Since $u$ and $v$ in this question are functions with single variables $x$ and $y$ respectively, $(1b)$ is always satisfied, and $(1a)$ becomes $$u'(x) = v'(y).\tag{*}\label1$$ Integrate both sides of \eqref{1} with respect to $x$. $$u(x) = xv'(y) + C$$ Integrate both sides of \eqref{1} with respect to $y$. $$u(x)y = xv(y) + Cy \tag{#}\label2$$ When $x\ne0$ and $y \ne 0$, this gives $$\frac{u(x)-C}{x} = \frac{v(y)}{y} = k$$ for some $k \in \Bbb{C}$, so \begin{cases} u(x) &= kx + C \\ v(y) &= ky. \end{cases}

Hence, we conclude that $f(z) = u(x) + iv(y) = kz + C$.

Answer 3

Would $f$ be differentiable simply if and only if both $u$ and $v$ were differentiable?

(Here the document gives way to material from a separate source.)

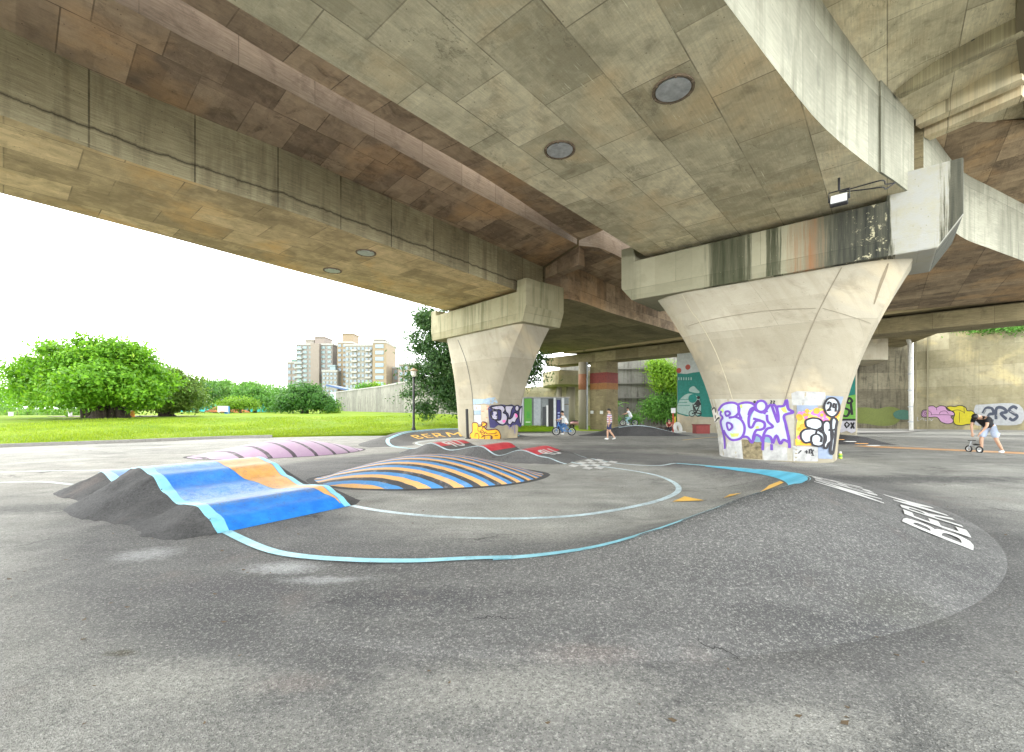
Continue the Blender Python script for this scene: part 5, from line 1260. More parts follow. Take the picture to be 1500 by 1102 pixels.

No. The functions $u$ and $v$ must also satisfy the CR equations.

The Looman–Menchoff theorem states that a continuous complex-valued function defined in an open set of the complex plane is holomorphic if and only if it satisfies the Cauchy–Riemann equations.

Now by setting $$ u'(x)=v'(y) $$ and since this is true for all $(x,y)\in{\mathbb R}\times{\mathbb R}$, one has $$ u(x)=ax+b,\quad v(y)=ay+c,\quad a,b,c\in{\mathbb R}. $$ Theses are the only possible candidates for $f$ being (complex) differentiable.

Such $f$ would be continuous for such $u$ and $v$, by the Looman-Menchoff theorem, $f$ is (complex) differentiable. So one has found all the $u$ and $v$ such that $f$ is (complex) differentiable.